Aim: Output all of the entries exactly as written.
============================================================
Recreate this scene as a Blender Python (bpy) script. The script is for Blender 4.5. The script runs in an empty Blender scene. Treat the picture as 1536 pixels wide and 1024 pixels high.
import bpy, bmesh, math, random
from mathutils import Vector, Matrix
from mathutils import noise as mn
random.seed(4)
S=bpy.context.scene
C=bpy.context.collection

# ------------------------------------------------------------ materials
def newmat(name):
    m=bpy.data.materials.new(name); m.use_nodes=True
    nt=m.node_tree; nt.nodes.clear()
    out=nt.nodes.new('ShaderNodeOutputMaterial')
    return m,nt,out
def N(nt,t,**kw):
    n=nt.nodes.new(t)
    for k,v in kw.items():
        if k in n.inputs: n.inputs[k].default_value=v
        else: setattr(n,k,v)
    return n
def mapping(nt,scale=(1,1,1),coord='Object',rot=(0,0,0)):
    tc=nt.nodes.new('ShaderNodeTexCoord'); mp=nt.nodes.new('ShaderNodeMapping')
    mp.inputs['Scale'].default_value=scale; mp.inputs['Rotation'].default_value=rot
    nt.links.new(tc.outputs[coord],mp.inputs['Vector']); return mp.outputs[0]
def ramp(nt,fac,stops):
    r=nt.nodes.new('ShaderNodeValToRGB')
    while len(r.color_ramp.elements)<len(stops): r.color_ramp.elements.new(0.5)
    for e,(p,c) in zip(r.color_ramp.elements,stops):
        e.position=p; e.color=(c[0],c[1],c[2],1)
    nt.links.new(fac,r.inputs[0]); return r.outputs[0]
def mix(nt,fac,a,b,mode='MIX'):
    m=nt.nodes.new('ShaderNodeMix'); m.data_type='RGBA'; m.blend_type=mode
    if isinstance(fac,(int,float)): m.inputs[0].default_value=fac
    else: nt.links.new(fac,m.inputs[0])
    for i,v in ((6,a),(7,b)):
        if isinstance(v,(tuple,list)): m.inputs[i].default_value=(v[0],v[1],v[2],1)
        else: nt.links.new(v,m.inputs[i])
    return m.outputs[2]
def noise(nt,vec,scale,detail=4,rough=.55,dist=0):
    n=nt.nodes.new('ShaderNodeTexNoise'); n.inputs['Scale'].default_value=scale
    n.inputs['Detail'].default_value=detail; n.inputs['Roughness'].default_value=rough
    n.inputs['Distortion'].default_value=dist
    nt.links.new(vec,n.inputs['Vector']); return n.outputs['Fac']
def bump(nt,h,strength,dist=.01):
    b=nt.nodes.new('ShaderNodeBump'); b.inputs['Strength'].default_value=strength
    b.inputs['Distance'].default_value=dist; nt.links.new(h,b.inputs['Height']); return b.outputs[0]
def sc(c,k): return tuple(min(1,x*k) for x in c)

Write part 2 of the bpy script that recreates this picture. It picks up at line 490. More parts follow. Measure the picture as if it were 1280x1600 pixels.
============================================================
Output of the task:
Recreate this scene as a Blender Python (bpy) script. The script is for Blender 4.5. The script runs in an empty Blender scene. Treat the picture as 1536 pixels wide and 1024 pixels high.
import bpy, bmesh, math, random
from mathutils import Vector, Matrix
from mathutils import noise as mn
random.seed(4)
S=bpy.context.scene
C=bpy.context.collection

# ------------------------------------------------------------ materials
def newmat(name):
    m=bpy.data.materials.new(name); m.use_nodes=True
    nt=m.node_tree; nt.nodes.clear()
    out=nt.nodes.new('ShaderNodeOutputMaterial')
    return m,nt,out
def N(nt,t,**kw):
    n=nt.nodes.new(t)
    for k,v in kw.items():
        if k in n.inputs: n.inputs[k].default_value=v
        else: setattr(n,k,v)
    return n
def mapping(nt,scale=(1,1,1),coord='Object',rot=(0,0,0)):
    tc=nt.nodes.new('ShaderNodeTexCoord'); mp=nt.nodes.new('ShaderNodeMapping')
    mp.inputs['Scale'].default_value=scale; mp.inputs['Rotation'].default_value=rot
    nt.links.new(tc.outputs[coord],mp.inputs['Vector']); return mp.outputs[0]
def ramp(nt,fac,stops):
    r=nt.nodes.new('ShaderNodeValToRGB')
    while len(r.color_ramp.elements)<len(stops): r.color_ramp.elements.new(0.5)
    for e,(p,c) in zip(r.color_ramp.elements,stops):
        e.position=p; e.color=(c[0],c[1],c[2],1)
    nt.links.new(fac,r.inputs[0]); return r.outputs[0]
def mix(nt,fac,a,b,mode='MIX'):
    m=nt.nodes.new('ShaderNodeMix'); m.data_type='RGBA'; m.blend_type=mode
    if isinstance(fac,(int,float)): m.inputs[0].default_value=fac
    else: nt.links.new(fac,m.inputs[0])
    for i,v in ((6,a),(7,b)):
        if isinstance(v,(tuple,list)): m.inputs[i].default_value=(v[0],v[1],v[2],1)
        else: nt.links.new(v,m.inputs[i])
    return m.outputs[2]
def noise(nt,vec,scale,detail=4,rough=.55,dist=0):
    n=nt.nodes.new('ShaderNodeTexNoise'); n.inputs['Scale'].default_value=scale
    n.inputs['Detail'].default_value=detail; n.inputs['Roughness'].default_value=rough
    n.inputs['Distortion'].default_value=dist
    nt.links.new(vec,n.inputs['Vector']); return n.outputs['Fac']
def bump(nt,h,strength,dist=.01):
    b=nt.nodes.new('ShaderNodeBump'); b.inputs['Strength'].default_value=strength
    b.inputs['Distance'].default_value=dist; nt.links.new(h,b.inputs['Height']); return b.outputs[0]
def sc(c,k): return tuple(min(1,x*k) for x in c)

Write part 2 of the bpy script that recreates this picture. It picks up at line 490. More parts follow. Measure the picture as if it were 1280x1600 pixels.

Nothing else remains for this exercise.